A key to this endeavor I am laying out is to manage your expectations and to have a realistic idea of what success looks like. An abridged version of the process is that you win the pups over by making them your buddies while simultaneously teaching them simple discipline. Once it is established you are the master and they work for you, it is time to start training for raccoon hunting while continuously expanding the range of exposure for the pups. Once they have matured and are successfully treeing raccoons you can move on to trying to catch bears. A realistic time frame to go from pups to bear catching machines is 3-4 years. This may seem like a long timeline but it takes experience for two dogs to learn how to work a bear, especially in the thick mountain laurel of the Appalachians. The more you hunt them the faster they gain this knowledge and the sooner you are bear hunting. You will find through perseverance that there is a tipping point where these coonhounds you raised start stopping bears enough that you no longer doubt they can and you will start to think of them as bear hounds. Once you reach this point, your confidence will grow and the dogs will feed off it. At the point you are catching bears consistently, you must also realize that you cannot stop every bear you run. However, you will be able to catch enough that you can harvest a bear every year.
When bear hunting solo with only a handful of dogs, the contribution of the individual hunter is much more important just as it is with the hounds. You cannot be successful with this style of hunting if all you want to do is ride around listening to the radio eating Cheetos. There will be no one else to go to the dogs. You must know the terrain and be in good enough shape to traverse it. You must be driven and have the will to go to your hounds as hard as you can no matter how far they may be. Most importantly you need to be a proficient marksman because there isn’t anyone to back you up and a wounded bear on the ground with your hounds is a recipe for disaster. If you want to carry a pistol, I suggest you carry it to a bridge and throw it in the river. A lever action rifle with a short barrel is best for rapid shooting in thick cover. Caliber is not as important as how well you shoot it. When you first get your coonhound puppies you should buy this rifle at the same time and spend the next few years practicing with it.

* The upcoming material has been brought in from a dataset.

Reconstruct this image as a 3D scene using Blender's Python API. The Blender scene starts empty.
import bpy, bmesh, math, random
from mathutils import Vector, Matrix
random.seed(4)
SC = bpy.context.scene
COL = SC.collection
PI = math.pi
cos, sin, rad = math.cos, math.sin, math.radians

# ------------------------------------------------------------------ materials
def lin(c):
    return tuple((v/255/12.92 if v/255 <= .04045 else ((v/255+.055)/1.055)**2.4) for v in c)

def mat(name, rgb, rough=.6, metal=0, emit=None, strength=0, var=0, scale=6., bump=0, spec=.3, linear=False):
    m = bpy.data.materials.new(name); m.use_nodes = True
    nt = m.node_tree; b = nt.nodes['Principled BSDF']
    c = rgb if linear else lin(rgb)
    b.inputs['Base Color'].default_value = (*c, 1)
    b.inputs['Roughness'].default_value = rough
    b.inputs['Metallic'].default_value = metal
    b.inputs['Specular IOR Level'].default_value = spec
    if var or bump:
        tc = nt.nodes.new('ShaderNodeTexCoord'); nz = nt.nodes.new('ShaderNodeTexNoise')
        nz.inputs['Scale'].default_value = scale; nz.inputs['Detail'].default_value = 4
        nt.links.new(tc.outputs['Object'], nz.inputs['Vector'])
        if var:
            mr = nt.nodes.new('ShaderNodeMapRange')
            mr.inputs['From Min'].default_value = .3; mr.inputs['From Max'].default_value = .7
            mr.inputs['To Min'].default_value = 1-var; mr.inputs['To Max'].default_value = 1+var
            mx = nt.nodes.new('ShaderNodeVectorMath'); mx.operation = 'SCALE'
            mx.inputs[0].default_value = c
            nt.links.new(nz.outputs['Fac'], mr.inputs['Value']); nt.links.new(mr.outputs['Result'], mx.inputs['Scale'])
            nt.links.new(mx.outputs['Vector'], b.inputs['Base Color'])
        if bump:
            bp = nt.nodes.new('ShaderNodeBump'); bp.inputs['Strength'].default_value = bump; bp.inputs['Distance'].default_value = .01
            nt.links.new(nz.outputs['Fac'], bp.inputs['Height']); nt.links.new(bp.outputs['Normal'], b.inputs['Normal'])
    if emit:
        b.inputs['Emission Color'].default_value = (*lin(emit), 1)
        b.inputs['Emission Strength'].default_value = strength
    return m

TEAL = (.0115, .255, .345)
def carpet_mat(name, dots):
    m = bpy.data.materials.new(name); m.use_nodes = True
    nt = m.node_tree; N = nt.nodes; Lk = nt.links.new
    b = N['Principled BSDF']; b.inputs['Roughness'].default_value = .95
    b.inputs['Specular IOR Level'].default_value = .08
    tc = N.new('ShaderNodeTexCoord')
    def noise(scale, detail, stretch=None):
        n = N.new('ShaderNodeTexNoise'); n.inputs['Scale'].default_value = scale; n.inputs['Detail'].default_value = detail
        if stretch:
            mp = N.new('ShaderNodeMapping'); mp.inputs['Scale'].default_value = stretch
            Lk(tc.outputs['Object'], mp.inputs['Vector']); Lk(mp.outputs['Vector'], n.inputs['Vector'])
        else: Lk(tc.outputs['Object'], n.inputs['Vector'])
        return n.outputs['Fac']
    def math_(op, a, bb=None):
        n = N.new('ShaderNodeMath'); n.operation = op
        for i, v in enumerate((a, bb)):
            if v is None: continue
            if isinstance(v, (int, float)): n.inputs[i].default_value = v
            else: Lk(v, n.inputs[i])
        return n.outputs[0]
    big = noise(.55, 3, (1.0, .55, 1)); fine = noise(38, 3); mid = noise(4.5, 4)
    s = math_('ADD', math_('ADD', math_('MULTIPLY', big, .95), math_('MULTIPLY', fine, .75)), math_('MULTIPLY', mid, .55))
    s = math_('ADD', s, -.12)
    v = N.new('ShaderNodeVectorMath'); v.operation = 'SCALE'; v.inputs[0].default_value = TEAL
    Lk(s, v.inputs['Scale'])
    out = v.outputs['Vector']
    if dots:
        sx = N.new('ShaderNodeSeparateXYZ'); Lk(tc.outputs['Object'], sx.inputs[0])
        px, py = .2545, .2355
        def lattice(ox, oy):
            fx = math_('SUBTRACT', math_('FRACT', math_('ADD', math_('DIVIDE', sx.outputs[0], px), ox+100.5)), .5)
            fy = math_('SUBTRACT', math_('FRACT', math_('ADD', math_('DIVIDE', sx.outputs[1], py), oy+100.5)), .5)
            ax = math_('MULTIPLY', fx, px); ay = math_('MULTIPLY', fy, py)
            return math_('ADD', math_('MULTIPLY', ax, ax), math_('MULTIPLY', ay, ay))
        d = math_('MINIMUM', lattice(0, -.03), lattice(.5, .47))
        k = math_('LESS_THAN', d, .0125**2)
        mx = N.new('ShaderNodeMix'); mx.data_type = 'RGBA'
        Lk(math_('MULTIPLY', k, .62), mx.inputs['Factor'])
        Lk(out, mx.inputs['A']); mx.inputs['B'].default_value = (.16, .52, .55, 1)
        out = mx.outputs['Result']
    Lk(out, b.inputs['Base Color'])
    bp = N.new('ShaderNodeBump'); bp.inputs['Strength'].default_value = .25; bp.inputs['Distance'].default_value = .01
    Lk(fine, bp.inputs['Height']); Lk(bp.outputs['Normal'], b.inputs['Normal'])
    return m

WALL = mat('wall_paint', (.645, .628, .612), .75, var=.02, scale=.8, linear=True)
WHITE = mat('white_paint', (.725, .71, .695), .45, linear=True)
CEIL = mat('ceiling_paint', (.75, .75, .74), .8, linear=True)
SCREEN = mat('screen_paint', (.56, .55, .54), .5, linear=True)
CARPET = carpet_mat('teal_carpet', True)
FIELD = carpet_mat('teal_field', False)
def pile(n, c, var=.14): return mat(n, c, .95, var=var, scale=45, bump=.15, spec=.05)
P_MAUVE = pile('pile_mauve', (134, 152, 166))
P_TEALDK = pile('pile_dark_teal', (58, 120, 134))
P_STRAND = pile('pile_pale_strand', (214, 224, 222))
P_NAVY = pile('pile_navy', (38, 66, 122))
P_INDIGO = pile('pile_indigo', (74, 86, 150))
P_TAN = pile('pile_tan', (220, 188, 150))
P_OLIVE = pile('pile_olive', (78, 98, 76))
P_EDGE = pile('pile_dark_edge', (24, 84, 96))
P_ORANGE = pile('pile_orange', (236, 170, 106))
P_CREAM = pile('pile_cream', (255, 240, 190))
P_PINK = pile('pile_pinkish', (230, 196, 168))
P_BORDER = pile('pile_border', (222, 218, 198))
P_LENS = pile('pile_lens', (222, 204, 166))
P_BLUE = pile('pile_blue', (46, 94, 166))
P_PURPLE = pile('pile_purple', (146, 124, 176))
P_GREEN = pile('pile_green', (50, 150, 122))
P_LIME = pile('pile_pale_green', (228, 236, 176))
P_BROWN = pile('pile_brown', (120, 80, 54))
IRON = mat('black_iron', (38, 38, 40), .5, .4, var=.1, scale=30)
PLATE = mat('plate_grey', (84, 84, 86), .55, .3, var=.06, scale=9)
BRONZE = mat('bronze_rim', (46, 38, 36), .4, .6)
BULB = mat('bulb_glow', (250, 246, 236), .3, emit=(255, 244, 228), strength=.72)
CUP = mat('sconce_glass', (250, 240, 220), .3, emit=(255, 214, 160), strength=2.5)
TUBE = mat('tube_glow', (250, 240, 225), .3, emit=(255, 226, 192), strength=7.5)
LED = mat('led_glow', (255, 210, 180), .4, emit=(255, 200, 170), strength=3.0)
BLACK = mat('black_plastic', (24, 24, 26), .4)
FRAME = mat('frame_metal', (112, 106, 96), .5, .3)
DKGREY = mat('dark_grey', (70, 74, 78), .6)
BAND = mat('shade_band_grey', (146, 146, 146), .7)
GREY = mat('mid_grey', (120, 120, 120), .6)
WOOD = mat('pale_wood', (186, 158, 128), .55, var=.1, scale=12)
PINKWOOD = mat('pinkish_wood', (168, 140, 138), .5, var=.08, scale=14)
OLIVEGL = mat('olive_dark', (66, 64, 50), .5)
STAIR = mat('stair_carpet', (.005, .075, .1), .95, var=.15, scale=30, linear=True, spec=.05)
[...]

If you are seeking adventure, like dogs, and don’t have an in with the bear hunting world, I would encourage you to try raising a pair of coonhounds to be your own bear hound pack. Raising puppies to finished big game hounds is very challenging and can be extremely frustrating at times. Stopping and harvesting your first bear with a pair of pups that you raise will give you a satisfaction greater than most any other endeavor. The struggle to overcome all the obstacles that are in your path can be overwhelming at times and you will doubt the sanity of continuing. If you decide to take this on and reach the point where the allure of quitting is great, remember your commitment to the hounds and take them out one more time.